-- Source excerpt --
============

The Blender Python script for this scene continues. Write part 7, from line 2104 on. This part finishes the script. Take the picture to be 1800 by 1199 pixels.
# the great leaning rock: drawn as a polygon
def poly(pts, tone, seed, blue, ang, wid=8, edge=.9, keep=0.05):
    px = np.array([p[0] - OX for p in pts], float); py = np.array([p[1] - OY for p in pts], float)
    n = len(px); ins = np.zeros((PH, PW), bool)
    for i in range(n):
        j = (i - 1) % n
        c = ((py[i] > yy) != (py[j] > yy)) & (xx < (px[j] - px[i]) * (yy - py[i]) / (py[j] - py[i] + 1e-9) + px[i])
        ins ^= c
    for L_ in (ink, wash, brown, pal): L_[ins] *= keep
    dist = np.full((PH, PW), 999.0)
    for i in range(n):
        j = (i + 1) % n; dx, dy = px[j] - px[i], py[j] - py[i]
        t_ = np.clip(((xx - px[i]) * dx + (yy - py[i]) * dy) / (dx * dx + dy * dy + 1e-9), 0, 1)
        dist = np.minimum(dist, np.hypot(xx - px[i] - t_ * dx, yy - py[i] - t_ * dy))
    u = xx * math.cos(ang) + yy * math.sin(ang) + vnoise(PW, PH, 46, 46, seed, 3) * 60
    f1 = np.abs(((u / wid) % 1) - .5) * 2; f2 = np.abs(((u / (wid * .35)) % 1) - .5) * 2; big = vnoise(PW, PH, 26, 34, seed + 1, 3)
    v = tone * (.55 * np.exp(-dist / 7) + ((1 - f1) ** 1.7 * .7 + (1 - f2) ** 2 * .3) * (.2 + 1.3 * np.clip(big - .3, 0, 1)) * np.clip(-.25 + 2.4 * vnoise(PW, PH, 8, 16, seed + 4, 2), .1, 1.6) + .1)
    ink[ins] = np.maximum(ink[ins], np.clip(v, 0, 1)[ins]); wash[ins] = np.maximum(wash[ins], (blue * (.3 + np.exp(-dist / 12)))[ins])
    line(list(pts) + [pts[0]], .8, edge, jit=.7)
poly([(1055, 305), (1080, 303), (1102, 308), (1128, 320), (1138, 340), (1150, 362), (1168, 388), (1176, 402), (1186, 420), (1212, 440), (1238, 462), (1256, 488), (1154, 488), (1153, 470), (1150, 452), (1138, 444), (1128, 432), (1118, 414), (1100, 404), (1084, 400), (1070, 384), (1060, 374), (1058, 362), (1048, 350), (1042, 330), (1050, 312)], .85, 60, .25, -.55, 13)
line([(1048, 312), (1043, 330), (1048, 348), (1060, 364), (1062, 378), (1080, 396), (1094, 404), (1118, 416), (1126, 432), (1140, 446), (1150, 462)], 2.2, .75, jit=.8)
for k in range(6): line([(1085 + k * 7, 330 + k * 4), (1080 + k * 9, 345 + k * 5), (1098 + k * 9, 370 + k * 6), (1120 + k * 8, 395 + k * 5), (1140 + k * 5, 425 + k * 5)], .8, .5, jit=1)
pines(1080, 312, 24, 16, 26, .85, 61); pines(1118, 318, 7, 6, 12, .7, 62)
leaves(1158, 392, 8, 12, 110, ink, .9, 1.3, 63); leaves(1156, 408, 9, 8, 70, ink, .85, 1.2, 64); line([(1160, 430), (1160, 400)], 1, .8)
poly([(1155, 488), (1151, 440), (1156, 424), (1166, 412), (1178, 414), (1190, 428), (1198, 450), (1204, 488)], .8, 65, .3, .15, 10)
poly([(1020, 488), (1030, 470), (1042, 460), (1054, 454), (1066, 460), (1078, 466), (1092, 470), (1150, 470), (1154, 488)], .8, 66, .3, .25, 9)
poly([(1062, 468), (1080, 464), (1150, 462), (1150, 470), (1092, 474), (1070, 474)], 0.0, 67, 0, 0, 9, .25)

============

-- What is being asked --
Reproduce every line of the data verbatim.

-- Reply to the exercise --
The Blender Python script for this scene continues. Write part 7, from line 2104 on. This part finishes the script. Take the picture to be 1800 by 1199 pixels.
# the great leaning rock: drawn as a polygon
def poly(pts, tone, seed, blue, ang, wid=8, edge=.9, keep=0.05):
    px = np.array([p[0] - OX for p in pts], float); py = np.array([p[1] - OY for p in pts], float)
    n = len(px); ins = np.zeros((PH, PW), bool)
    for i in range(n):
        j = (i - 1) % n
        c = ((py[i] > yy) != (py[j] > yy)) & (xx < (px[j] - px[i]) * (yy - py[i]) / (py[j] - py[i] + 1e-9) + px[i])
        ins ^= c
    for L_ in (ink, wash, brown, pal): L_[ins] *= keep
    dist = np.full((PH, PW), 999.0)
    for i in range(n):
        j = (i + 1) % n; dx, dy = px[j] - px[i], py[j] - py[i]
        t_ = np.clip(((xx - px[i]) * dx + (yy - py[i]) * dy) / (dx * dx + dy * dy + 1e-9), 0, 1)
        dist = np.minimum(dist, np.hypot(xx - px[i] - t_ * dx, yy - py[i] - t_ * dy))
    u = xx * math.cos(ang) + yy * math.sin(ang) + vnoise(PW, PH, 46, 46, seed, 3) * 60
    f1 = np.abs(((u / wid) % 1) - .5) * 2; f2 = np.abs(((u / (wid * .35)) % 1) - .5) * 2; big = vnoise(PW, PH, 26, 34, seed + 1, 3)
    v = tone * (.55 * np.exp(-dist / 7) + ((1 - f1) ** 1.7 * .7 + (1 - f2) ** 2 * .3) * (.2 + 1.3 * np.clip(big - .3, 0, 1)) * np.clip(-.25 + 2.4 * vnoise(PW, PH, 8, 16, seed + 4, 2), .1, 1.6) + .1)
    ink[ins] = np.maximum(ink[ins], np.clip(v, 0, 1)[ins]); wash[ins] = np.maximum(wash[ins], (blue * (.3 + np.exp(-dist / 12)))[ins])
    line(list(pts) + [pts[0]], .8, edge, jit=.7)
poly([(1055, 305), (1080, 303), (1102, 308), (1128, 320), (1138, 340), (1150, 362), (1168, 388), (1176, 402), (1186, 420), (1212, 440), (1238, 462), (1256, 488), (1154, 488), (1153, 470), (1150, 452), (1138, 444), (1128, 432), (1118, 414), (1100, 404), (1084, 400), (1070, 384), (1060, 374), (1058, 362), (1048, 350), (1042, 330), (1050, 312)], .85, 60, .25, -.55, 13)
line([(1048, 312), (1043, 330), (1048, 348), (1060, 364), (1062, 378), (1080, 396), (1094, 404), (1118, 416), (1126, 432), (1140, 446), (1150, 462)], 2.2, .75, jit=.8)
for k in range(6): line([(1085 + k * 7, 330 + k * 4), (1080 + k * 9, 345 + k * 5), (1098 + k * 9, 370 + k * 6), (1120 + k * 8, 395 + k * 5), (1140 + k * 5, 425 + k * 5)], .8, .5, jit=1)
pines(1080, 312, 24, 16, 26, .85, 61); pines(1118, 318, 7, 6, 12, .7, 62)
leaves(1158, 392, 8, 12, 110, ink, .9, 1.3, 63); leaves(1156, 408, 9, 8, 70, ink, .85, 1.2, 64); line([(1160, 430), (1160, 400)], 1, .8)
poly([(1155, 488), (1151, 440), (1156, 424), (1166, 412), (1178, 414), (1190, 428), (1198, 450), (1204, 488)], .8, 65, .3, .15, 10)
poly([(1020, 488), (1030, 470), (1042, 460), (1054, 454), (1066, 460), (1078, 466), (1092, 470), (1150, 470), (1154, 488)], .8, 66, .3, .25, 9)
poly([(1062, 468), (1080, 464), (1150, 462), (1150, 470), (1092, 474), (1070, 474)], 0.0, 67, 0, 0, 9, .25)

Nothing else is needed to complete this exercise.